Levin could close international tax breaks outside of tax reform
Acting Ways and Means Chairman Sandy Levin (D-Mich.) told The Hill on Wednesday that international tax breaks could be closed independent of efforts to reform the tax code.
“There are some that are more susceptible now and outside of tax reform,” he said.
Ending tax breaks that benefit U.S. multinational companies aligns with President Obama’s budget proposal to clamp down on international provisions that shift jobs overseas or hide money from the IRS.
The possibility that Levin may not honor that agreement will likely increase lobbying efforts to defend these provisions.
The pro-business PACE Coalition (Promote America's Competitive Edge) sent a letter to lawmakers on Tuesday citing job creation as the number one reason why Congress should reject the Obama’s plan to clamp down on international tax breaks, which it contends would amount to a $122 billion tax increase on U.S. multinational companies over the next decade.
“To keep good jobs and decent wages here in America, and spur the creation of quality new U.S. jobs, Congress must ensure that the U.S. tax code keeps worldwide American companies competitive,” the letter stated, adding, “The current proposals, however, would move in the opposite direction, putting U.S. employers at a competitive disadvantage.”
Ways and Means members will also likely resist tax increases on multinational companies.
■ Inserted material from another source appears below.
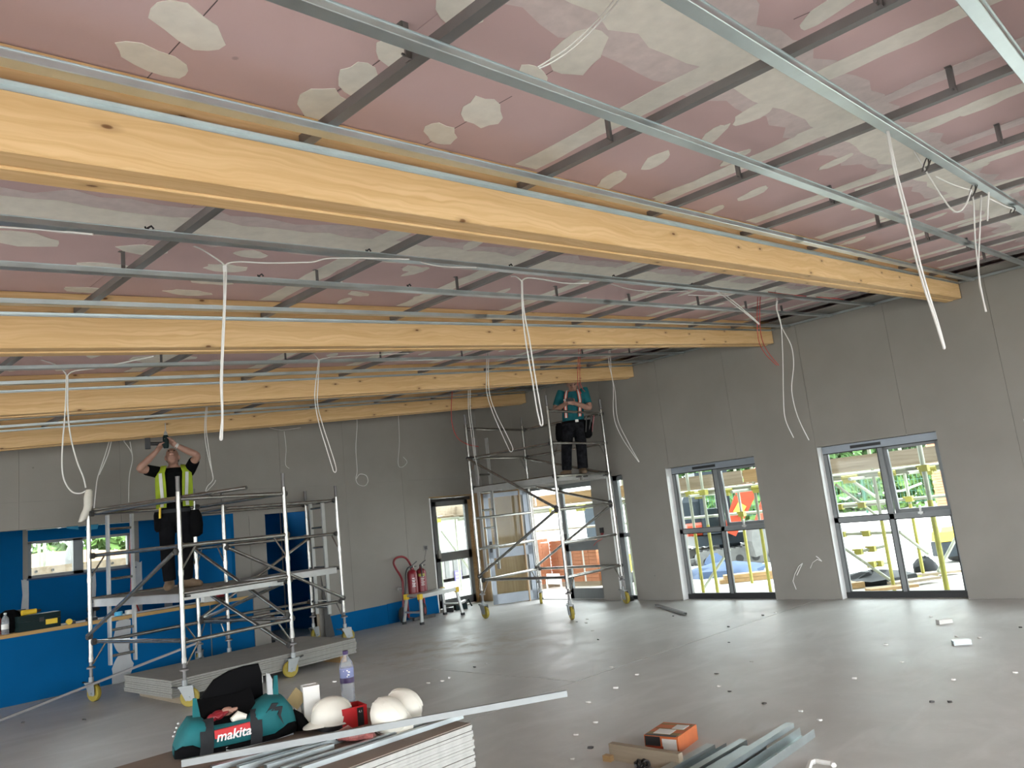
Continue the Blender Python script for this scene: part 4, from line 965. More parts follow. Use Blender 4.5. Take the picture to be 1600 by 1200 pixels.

“I haven’t backed away from my position and that is you link it [closing international tax breaks] to hearings and link them all to a proposal on the corporate rate,” said Rep. Richard Neal (D-Mass.), a senior Ways and Means member who sources say might challenge Levin for the chairmanship later this year.
Obama proposed limiting the use of foreign tax credits, and ending the deferral of taxation on certain income earned offshore. Last year, he also called for no longer permitting “check the box” rules that give multinational companies the ability to shift income between subsidiaries and avoid U.S. taxes. This year, the president omitted closing check the box from his budget proposal since it didn’t raise enough money, Treasury sources said.
Of the three, the check the box provision is most vulnerable since many liberal-leaning lawmakers consider it legal tax evasion. Levin would not comment on the provision’s fate, but said deferral would be addressed in the context of overall tax reform.
“I think deferral is an example of what needs to be part of reform discussions,” Levin said.
If Levin opens a review on international tax breaks, those that impair domestic job creation or deemed abusive could be used to offset legislation extending several expired tax breaks that recently passed by the Senate.